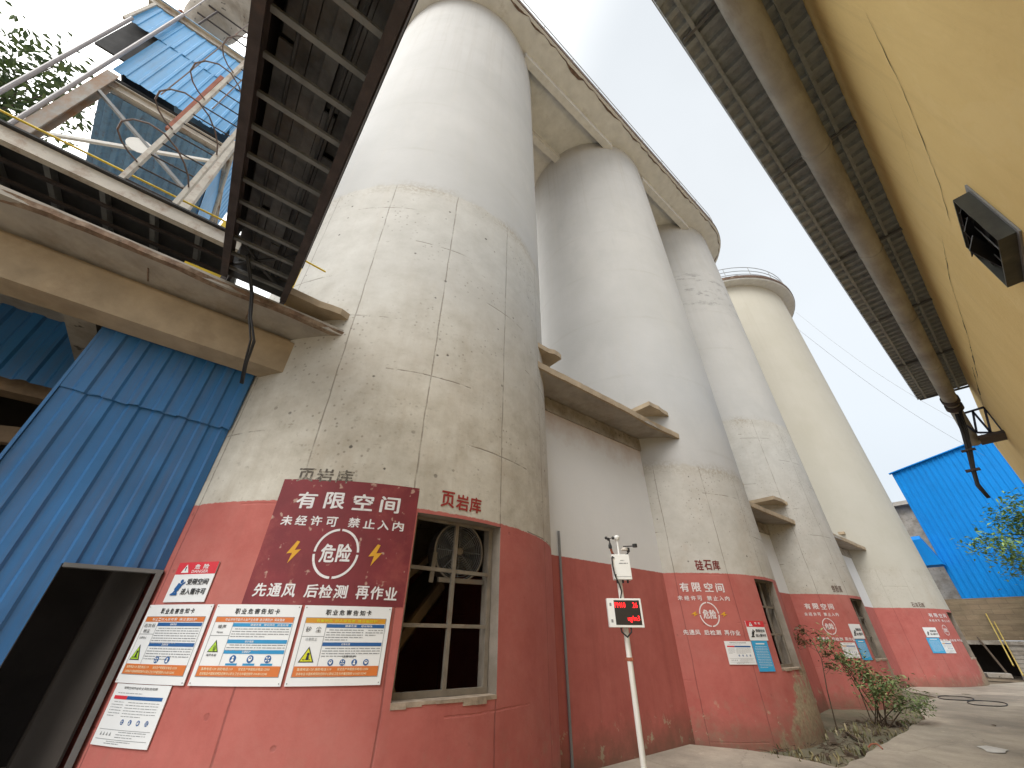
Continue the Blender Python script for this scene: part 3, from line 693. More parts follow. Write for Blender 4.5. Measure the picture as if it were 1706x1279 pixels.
def name_on(par, c, R, th0, z, w, h, s, m, bold=.02, off=.005):
    mb = MB(); put_line(mb, Cyl(c, R, th0), s, 0, z, w, h, off, bold, .14); obj('painted_lettering', mb, m, par)
name_on(S1, C1, RS, -9.0, 2.86, .58, .185, '页岩库', M['p_red'], .025)
name_on(S1, C1, RS, -39.6, 3.005, .63, .15, '页岩库', M['p_grey'], .02, .0025)
name_on(S2, C2, RS, -38.8, 2.86, .60, .2, '硅石库', M['p_maroon'], .025)
name_on(S3, C3, RS, -25.6, 2.86, .46, .2, '铁粉库', M['p_brown'])
name_on(S4, C4, R4, -32.5, 2.84, .72, .18, '石灰石库', M['p_brown'])

# ================================================================== SIGNS
def person_pict(mb, mp, u, v, s, off):
    disc(mb, mp, u + .66 * s, v + .92 * s, .13 * s, off, 10); poly(mb, mp, [(u + .2 * s, v + .42 * s), (u + .42 * s, v + .84 * s), (u + .80 * s, v + .70 * s), (u + .62 * s, v + .32 * s)], off + .0006)
    poly(mb, mp, [(u + .05 * s, v + .06 * s), (u + .62 * s, v + .06 * s), (u + .66 * s, v + .2 * s), (u + .1 * s, v + .2 * s)], off + .0009)
    poly(mb, mp, [(u + .30 * s, v + .40 * s), (u + .52 * s, v + .78 * s), (u + .72 * s, v + .68 * s), (u + .52 * s, v + .36 * s)], off)
    poly(mb, mp, [(u + .66 * s, v + .72 * s), (u + .98 * s, v + .92 * s), (u + 1.0 * s, v + .82 * s), (u + .7 * s, v + .60 * s)], off)
    poly(mb, mp, [(u + .30 * s, v + .42 * s), (u + .52 * s, v + .36 * s), (u + .60 * s, v + .14 * s), (u + .46 * s, v + .14 * s)], off)
    poly(mb, mp, [(u + .30 * s, v + .42 * s), (u + .42 * s, v + .36 * s), (u + .22 * s, v + .08 * s), (u + .0 * s, v + .08 * s), (u + .02 * s, v + .16 * s), (u + .16 * s, v + .18 * s)], off)
def tri_warn(par, mp, u, v, s, off, col, kind):
    mb = MB(); poly(mb, mp, [(u, v), (u + s, v), (u + s / 2, v + s * .9)], off); t = obj('warning_triangle', mb, M['ink'], par)
    mb = MB(); poly(mb, mp, [(u + .1 * s, v + .06 * s), (u + .9 * s, v + .06 * s), (u + s / 2, v + s * .78)], off + .002); obj('triangle_field', mb, col, t)
    mb = MB()
    if kind == 'dust':
        disc(mb, mp, u + .55 * s, v + .46 * s, .09 * s, off + .004, 12); poly(mb, mp, [(u + .44 * s, v + .14 * s), (u + .66 * s, v + .14 * s), (u + .60 * s, v + .38 * s), (u + .48 * s, v + .38 * s)], off + .004)
        for a in (.28, .36, .72): disc(mb, mp, u + a * s, v + .16 * s, .035 * s, off + .004, 6)
    elif kind == 'noise':
        for r in (.12, .2, .28): ring(mb, mp, u + .42 * s, v + .26 * s, r * s, r * s, .035 * s, off + .004, -60, 70, 10)
    else:
        poly(mb, mp, [(u + .47 * s, v + .26 * s), (u + .53 * s, v + .26 * s), (u + .56 * s, v + .56 * s), (u + .44 * s, v + .56 * s)], off + .004); disc(mb, mp, u + .5 * s, v + .17 * s, .05 * s, off + .004, 8)
    obj('triangle_symbol', mb, M['ink'], t)
def mandatory(par, mp, u, v, r, off, kind):
    mb = MB(); disc(mb, mp, u, v, r, off, 18); d = obj('mandatory_symbol', mb, M['ink_blue'], par); mb = MB(); o = off + .002
    if kind % 3 == 0:
        for a in range(4):
            t = R_(45 + 90 * a); poly(mb, mp, [(u + .1 * r * math.cos(t), v + .1 * r * math.sin(t)), (u + .75 * r * math.cos(t - .35), v + .75 * r * math.sin(t - .35)), (u + .75 * r * math.cos(t + .35), v + .75 * r * math.sin(t + .35))], o)
    elif kind % 3 == 1:
        disc(mb, mp, u, v + .35 * r, .28 * r, o, 10); poly(mb, mp, [(u - .5 * r, v - .6 * r), (u + .5 * r, v - .6 * r), (u + .25 * r, v + .02 * r), (u - .25 * r, v + .02 * r)], o)
    else:
        ring(mb, mp, u, v + .05 * r, .6 * r, .6 * r, .2 * r, o, -20, 200, 12); poly(mb, mp, [(u - .35 * r, v - .5 * r), (u + .35 * r, v - .5 * r), (u + .4 * r, v + .1 * r), (u - .4 * r, v + .1 * r)], o)
    obj('symbol_figure', mb, M['ink_white'], d)
def lines_on(par, mp, items, m, name='printed_text', off=.013, bold=.015):
    mb = MB()
    for (s, u, v, w, h) in items: put_text(mb, mp, s, u, v, w, h, off, bold)
    return obj(name, mb, m, par)
def base_plate(c, R, th0, z0, w, h, mat, name, label, cat, group=None, curl=0):
    mp0 = Cyl(c, R, th0); base = mp0(w / 2, z0, 0)
    t = thing(name, label, cat, base, group)
    mp = lambda u, v, off=0: mp0(u, z0 + v, off + .004 + curl * .3 * (max(0, abs(u / w - .5) - .3)) ** 2)
    mb = MB(); plate(mb, mp, 0, 0, w, h, .001, .009); obj('plate', mb, mat, t); return t, mp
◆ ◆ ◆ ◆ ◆
Write the listing out a second time exactly, dropping all images.

Continue the Blender Python script for this scene: part 3, from line 693. More parts follow. Write for Blender 4.5. Measure the picture as if it were 1706x1279 pixels.
def name_on(par, c, R, th0, z, w, h, s, m, bold=.02, off=.005):
    mb = MB(); put_line(mb, Cyl(c, R, th0), s, 0, z, w, h, off, bold, .14); obj('painted_lettering', mb, m, par)
name_on(S1, C1, RS, -9.0, 2.86, .58, .185, '页岩库', M['p_red'], .025)
name_on(S1, C1, RS, -39.6, 3.005, .63, .15, '页岩库', M['p_grey'], .02, .0025)
name_on(S2, C2, RS, -38.8, 2.86, .60, .2, '硅石库', M['p_maroon'], .025)
name_on(S3, C3, RS, -25.6, 2.86, .46, .2, '铁粉库', M['p_brown'])
name_on(S4, C4, R4, -32.5, 2.84, .72, .18, '石灰石库', M['p_brown'])

# ================================================================== SIGNS
def person_pict(mb, mp, u, v, s, off):
    disc(mb, mp, u + .66 * s, v + .92 * s, .13 * s, off, 10); poly(mb, mp, [(u + .2 * s, v + .42 * s), (u + .42 * s, v + .84 * s), (u + .80 * s, v + .70 * s), (u + .62 * s, v + .32 * s)], off + .0006)
    poly(mb, mp, [(u + .05 * s, v + .06 * s), (u + .62 * s, v + .06 * s), (u + .66 * s, v + .2 * s), (u + .1 * s, v + .2 * s)], off + .0009)
    poly(mb, mp, [(u + .30 * s, v + .40 * s), (u + .52 * s, v + .78 * s), (u + .72 * s, v + .68 * s), (u + .52 * s, v + .36 * s)], off)
    poly(mb, mp, [(u + .66 * s, v + .72 * s), (u + .98 * s, v + .92 * s), (u + 1.0 * s, v + .82 * s), (u + .7 * s, v + .60 * s)], off)
    poly(mb, mp, [(u + .30 * s, v + .42 * s), (u + .52 * s, v + .36 * s), (u + .60 * s, v + .14 * s), (u + .46 * s, v + .14 * s)], off)
    poly(mb, mp, [(u + .30 * s, v + .42 * s), (u + .42 * s, v + .36 * s), (u + .22 * s, v + .08 * s), (u + .0 * s, v + .08 * s), (u + .02 * s, v + .16 * s), (u + .16 * s, v + .18 * s)], off)
def tri_warn(par, mp, u, v, s, off, col, kind):
    mb = MB(); poly(mb, mp, [(u, v), (u + s, v), (u + s / 2, v + s * .9)], off); t = obj('warning_triangle', mb, M['ink'], par)
    mb = MB(); poly(mb, mp, [(u + .1 * s, v + .06 * s), (u + .9 * s, v + .06 * s), (u + s / 2, v + s * .78)], off + .002); obj('triangle_field', mb, col, t)
    mb = MB()
    if kind == 'dust':
        disc(mb, mp, u + .55 * s, v + .46 * s, .09 * s, off + .004, 12); poly(mb, mp, [(u + .44 * s, v + .14 * s), (u + .66 * s, v + .14 * s), (u + .60 * s, v + .38 * s), (u + .48 * s, v + .38 * s)], off + .004)
        for a in (.28, .36, .72): disc(mb, mp, u + a * s, v + .16 * s, .035 * s, off + .004, 6)
    elif kind == 'noise':
        for r in (.12, .2, .28): ring(mb, mp, u + .42 * s, v + .26 * s, r * s, r * s, .035 * s, off + .004, -60, 70, 10)
    else:
        poly(mb, mp, [(u + .47 * s, v + .26 * s), (u + .53 * s, v + .26 * s), (u + .56 * s, v + .56 * s), (u + .44 * s, v + .56 * s)], off + .004); disc(mb, mp, u + .5 * s, v + .17 * s, .05 * s, off + .004, 8)
    obj('triangle_symbol', mb, M['ink'], t)
def mandatory(par, mp, u, v, r, off, kind):
    mb = MB(); disc(mb, mp, u, v, r, off, 18); d = obj('mandatory_symbol', mb, M['ink_blue'], par); mb = MB(); o = off + .002
    if kind % 3 == 0:
        for a in range(4):
            t = R_(45 + 90 * a); poly(mb, mp, [(u + .1 * r * math.cos(t), v + .1 * r * math.sin(t)), (u + .75 * r * math.cos(t - .35), v + .75 * r * math.sin(t - .35)), (u + .75 * r * math.cos(t + .35), v + .75 * r * math.sin(t + .35))], o)
    elif kind % 3 == 1:
        disc(mb, mp, u, v + .35 * r, .28 * r, o, 10); poly(mb, mp, [(u - .5 * r, v - .6 * r), (u + .5 * r, v - .6 * r), (u + .25 * r, v + .02 * r), (u - .25 * r, v + .02 * r)], o)
    else:
        ring(mb, mp, u, v + .05 * r, .6 * r, .6 * r, .2 * r, o, -20, 200, 12); poly(mb, mp, [(u - .35 * r, v - .5 * r), (u + .35 * r, v - .5 * r), (u + .4 * r, v + .1 * r), (u - .4 * r, v + .1 * r)], o)
    obj('symbol_figure', mb, M['ink_white'], d)
def lines_on(par, mp, items, m, name='printed_text', off=.013, bold=.015):
    mb = MB()
    for (s, u, v, w, h) in items: put_text(mb, mp, s, u, v, w, h, off, bold)
    return obj(name, mb, m, par)
def base_plate(c, R, th0, z0, w, h, mat, name, label, cat, group=None, curl=0):
    mp0 = Cyl(c, R, th0); base = mp0(w / 2, z0, 0)
    t = thing(name, label, cat, base, group)
    mp = lambda u, v, off=0: mp0(u, z0 + v, off + .004 + curl * .3 * (max(0, abs(u / w - .5) - .3)) ** 2)
    mb = MB(); plate(mb, mp, 0, 0, w, h, .001, .009); obj('plate', mb, mat, t); return t, mp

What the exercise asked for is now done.